Return the lines that follow, exactly as they appear, from the first through the one containing "scene.camera = cam"; no pictures are to be included.
# # # #
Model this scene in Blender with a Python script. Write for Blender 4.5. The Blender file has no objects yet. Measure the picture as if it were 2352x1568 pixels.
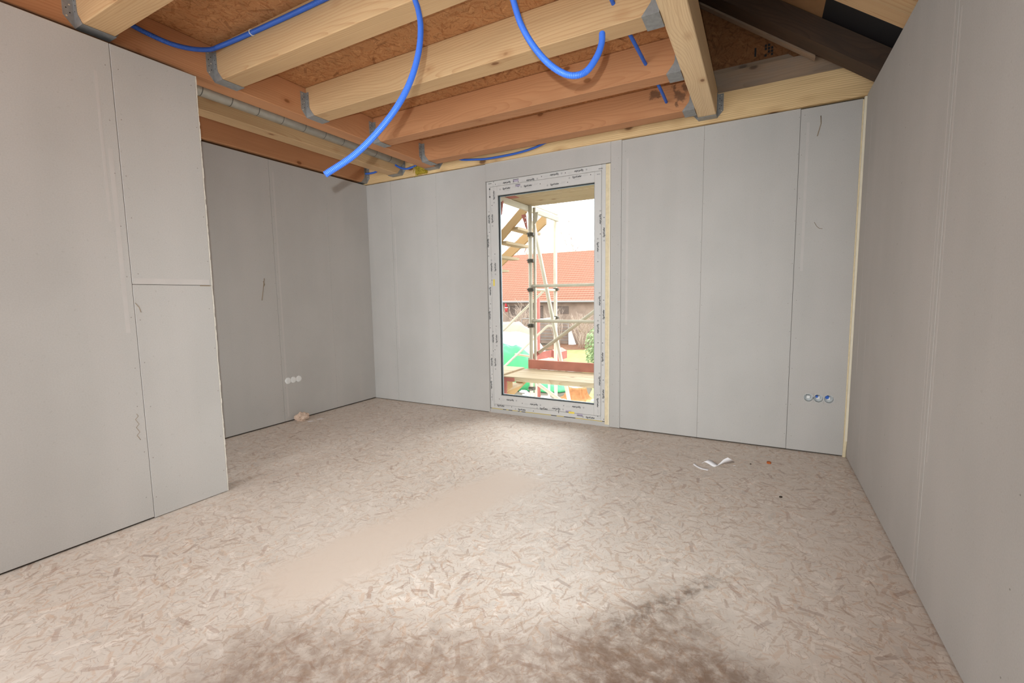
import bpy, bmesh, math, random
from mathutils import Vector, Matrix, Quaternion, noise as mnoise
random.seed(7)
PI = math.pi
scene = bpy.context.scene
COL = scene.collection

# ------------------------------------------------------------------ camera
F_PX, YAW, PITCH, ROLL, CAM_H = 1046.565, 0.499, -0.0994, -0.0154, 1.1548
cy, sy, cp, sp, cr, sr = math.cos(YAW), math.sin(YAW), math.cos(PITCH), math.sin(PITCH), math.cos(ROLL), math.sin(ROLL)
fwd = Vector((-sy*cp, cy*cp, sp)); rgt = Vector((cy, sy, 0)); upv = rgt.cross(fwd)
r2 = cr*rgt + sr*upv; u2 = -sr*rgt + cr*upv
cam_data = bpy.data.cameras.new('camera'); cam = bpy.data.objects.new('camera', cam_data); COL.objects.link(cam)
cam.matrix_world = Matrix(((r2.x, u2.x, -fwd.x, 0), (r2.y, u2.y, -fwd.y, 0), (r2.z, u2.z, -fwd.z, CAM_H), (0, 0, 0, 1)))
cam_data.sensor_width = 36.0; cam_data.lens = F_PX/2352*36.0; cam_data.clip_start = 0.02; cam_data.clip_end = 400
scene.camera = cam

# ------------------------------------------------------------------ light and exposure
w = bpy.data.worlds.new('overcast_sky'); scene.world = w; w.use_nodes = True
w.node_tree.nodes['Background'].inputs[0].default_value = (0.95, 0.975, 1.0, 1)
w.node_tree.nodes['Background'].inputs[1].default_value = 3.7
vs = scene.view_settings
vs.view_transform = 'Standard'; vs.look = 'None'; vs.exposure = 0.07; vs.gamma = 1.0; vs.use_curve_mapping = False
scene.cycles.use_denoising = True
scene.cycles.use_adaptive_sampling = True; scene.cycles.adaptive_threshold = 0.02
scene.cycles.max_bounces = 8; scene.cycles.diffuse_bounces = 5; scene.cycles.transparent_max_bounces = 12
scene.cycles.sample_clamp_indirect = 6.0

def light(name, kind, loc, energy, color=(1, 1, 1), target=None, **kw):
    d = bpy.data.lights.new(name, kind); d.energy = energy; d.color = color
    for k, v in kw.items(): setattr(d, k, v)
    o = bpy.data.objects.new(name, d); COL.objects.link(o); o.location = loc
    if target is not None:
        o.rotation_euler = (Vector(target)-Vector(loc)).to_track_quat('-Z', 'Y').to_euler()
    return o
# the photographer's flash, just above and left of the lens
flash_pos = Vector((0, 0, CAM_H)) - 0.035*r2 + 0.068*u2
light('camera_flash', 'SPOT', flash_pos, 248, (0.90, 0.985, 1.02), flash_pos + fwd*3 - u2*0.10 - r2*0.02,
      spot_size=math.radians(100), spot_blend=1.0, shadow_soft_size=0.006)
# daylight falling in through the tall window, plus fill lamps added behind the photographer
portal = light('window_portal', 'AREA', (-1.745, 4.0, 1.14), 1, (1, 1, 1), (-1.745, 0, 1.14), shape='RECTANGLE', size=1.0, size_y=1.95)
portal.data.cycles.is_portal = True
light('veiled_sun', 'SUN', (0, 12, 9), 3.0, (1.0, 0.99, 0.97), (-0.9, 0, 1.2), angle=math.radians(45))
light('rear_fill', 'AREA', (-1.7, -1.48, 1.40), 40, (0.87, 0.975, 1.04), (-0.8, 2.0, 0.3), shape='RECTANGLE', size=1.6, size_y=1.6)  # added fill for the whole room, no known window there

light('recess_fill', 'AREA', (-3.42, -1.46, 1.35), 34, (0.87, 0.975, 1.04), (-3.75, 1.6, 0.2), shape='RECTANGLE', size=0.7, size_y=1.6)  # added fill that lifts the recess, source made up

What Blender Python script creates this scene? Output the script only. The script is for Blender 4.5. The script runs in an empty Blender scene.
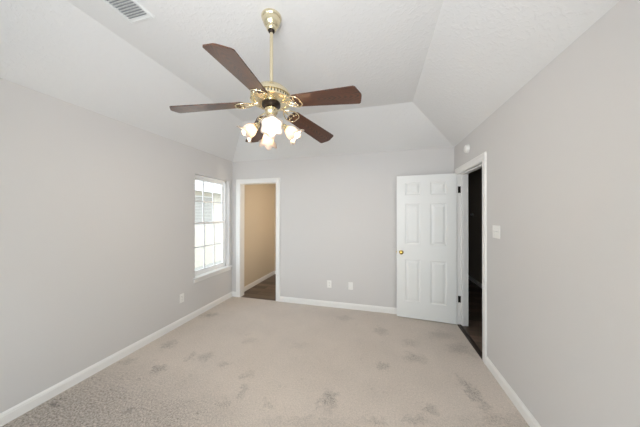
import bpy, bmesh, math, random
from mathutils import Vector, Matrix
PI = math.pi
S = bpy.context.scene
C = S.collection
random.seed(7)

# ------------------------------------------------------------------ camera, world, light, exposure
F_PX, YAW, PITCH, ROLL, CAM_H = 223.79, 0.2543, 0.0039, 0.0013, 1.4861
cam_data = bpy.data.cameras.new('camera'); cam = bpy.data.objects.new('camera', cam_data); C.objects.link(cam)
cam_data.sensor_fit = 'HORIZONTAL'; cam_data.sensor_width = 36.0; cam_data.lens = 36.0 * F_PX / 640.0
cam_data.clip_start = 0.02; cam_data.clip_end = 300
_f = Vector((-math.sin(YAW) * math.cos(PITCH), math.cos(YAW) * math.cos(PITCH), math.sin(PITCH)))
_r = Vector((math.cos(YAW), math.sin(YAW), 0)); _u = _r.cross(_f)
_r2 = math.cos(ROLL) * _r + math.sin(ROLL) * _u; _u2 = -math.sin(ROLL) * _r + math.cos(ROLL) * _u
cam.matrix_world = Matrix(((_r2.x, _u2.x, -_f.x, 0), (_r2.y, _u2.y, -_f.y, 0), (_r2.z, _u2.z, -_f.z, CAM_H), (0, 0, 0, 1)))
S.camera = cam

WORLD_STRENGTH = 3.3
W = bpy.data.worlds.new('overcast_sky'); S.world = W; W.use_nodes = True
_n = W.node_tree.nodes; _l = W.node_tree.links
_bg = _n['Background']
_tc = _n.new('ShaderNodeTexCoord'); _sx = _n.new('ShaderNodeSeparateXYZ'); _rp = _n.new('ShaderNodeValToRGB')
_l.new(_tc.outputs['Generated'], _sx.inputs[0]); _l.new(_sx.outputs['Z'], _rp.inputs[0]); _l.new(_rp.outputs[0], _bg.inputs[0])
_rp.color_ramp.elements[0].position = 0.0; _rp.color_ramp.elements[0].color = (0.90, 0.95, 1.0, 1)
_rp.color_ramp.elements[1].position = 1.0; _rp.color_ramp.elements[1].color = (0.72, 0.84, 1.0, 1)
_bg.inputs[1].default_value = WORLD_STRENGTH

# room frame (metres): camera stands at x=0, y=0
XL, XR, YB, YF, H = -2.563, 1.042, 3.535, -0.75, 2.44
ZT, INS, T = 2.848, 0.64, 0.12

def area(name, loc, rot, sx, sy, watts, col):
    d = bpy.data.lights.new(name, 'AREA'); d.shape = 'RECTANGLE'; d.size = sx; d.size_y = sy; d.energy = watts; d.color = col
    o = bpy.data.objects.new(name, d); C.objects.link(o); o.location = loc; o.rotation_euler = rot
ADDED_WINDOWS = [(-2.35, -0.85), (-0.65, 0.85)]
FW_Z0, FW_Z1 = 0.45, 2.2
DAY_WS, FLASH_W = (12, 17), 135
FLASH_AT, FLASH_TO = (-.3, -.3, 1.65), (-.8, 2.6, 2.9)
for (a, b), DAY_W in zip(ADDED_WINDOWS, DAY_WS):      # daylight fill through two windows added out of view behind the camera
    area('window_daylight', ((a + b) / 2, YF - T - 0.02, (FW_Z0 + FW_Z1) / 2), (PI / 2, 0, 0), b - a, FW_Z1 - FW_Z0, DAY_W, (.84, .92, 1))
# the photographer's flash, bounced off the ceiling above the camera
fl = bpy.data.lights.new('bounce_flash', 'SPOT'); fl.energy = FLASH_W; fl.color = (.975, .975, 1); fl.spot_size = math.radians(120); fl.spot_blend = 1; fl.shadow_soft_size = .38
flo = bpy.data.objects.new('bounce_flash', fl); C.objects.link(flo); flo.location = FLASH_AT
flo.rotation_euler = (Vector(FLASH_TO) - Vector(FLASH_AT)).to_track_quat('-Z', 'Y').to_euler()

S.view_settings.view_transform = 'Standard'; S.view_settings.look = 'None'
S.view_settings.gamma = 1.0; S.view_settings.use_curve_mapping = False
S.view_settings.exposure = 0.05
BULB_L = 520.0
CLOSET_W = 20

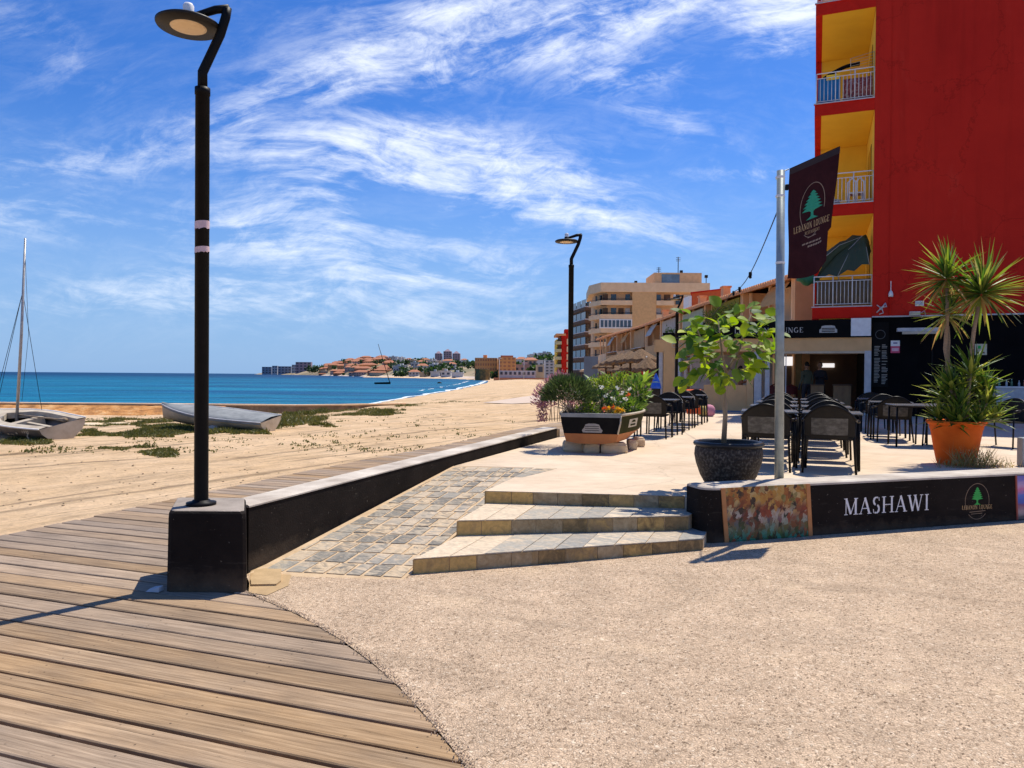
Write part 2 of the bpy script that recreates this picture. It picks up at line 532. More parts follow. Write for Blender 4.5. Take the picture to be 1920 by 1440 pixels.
# # # #
### THE OUTPUT
Model this scene in Blender with a Python script. Write for Blender 4.5. The Blender file has no objects yet. Measure the picture as if it were 2352x1568 pixels.
import bpy, bmesh, math, random
from mathutils import Vector, Matrix, Quaternion, noise as mnoise
random.seed(7)
PI = math.pi
scene = bpy.context.scene
COL = scene.collection

# ------------------------------------------------------------------ camera
F_PX, YAW, PITCH, ROLL, CAM_H = 1046.565, 0.499, -0.0994, -0.0154, 1.1548
cy, sy, cp, sp, cr, sr = math.cos(YAW), math.sin(YAW), math.cos(PITCH), math.sin(PITCH), math.cos(ROLL), math.sin(ROLL)
fwd = Vector((-sy*cp, cy*cp, sp)); rgt = Vector((cy, sy, 0)); upv = rgt.cross(fwd)
r2 = cr*rgt + sr*upv; u2 = -sr*rgt + cr*upv
cam_data = bpy.data.cameras.new('camera'); cam = bpy.data.objects.new('camera', cam_data); COL.objects.link(cam)
cam.matrix_world = Matrix(((r2.x, u2.x, -fwd.x, 0), (r2.y, u2.y, -fwd.y, 0), (r2.z, u2.z, -fwd.z, CAM_H), (0, 0, 0, 1)))
cam_data.sensor_width = 36.0; cam_data.lens = F_PX/2352*36.0; cam_data.clip_start = 0.02; cam_data.clip_end = 400
scene.camera = cam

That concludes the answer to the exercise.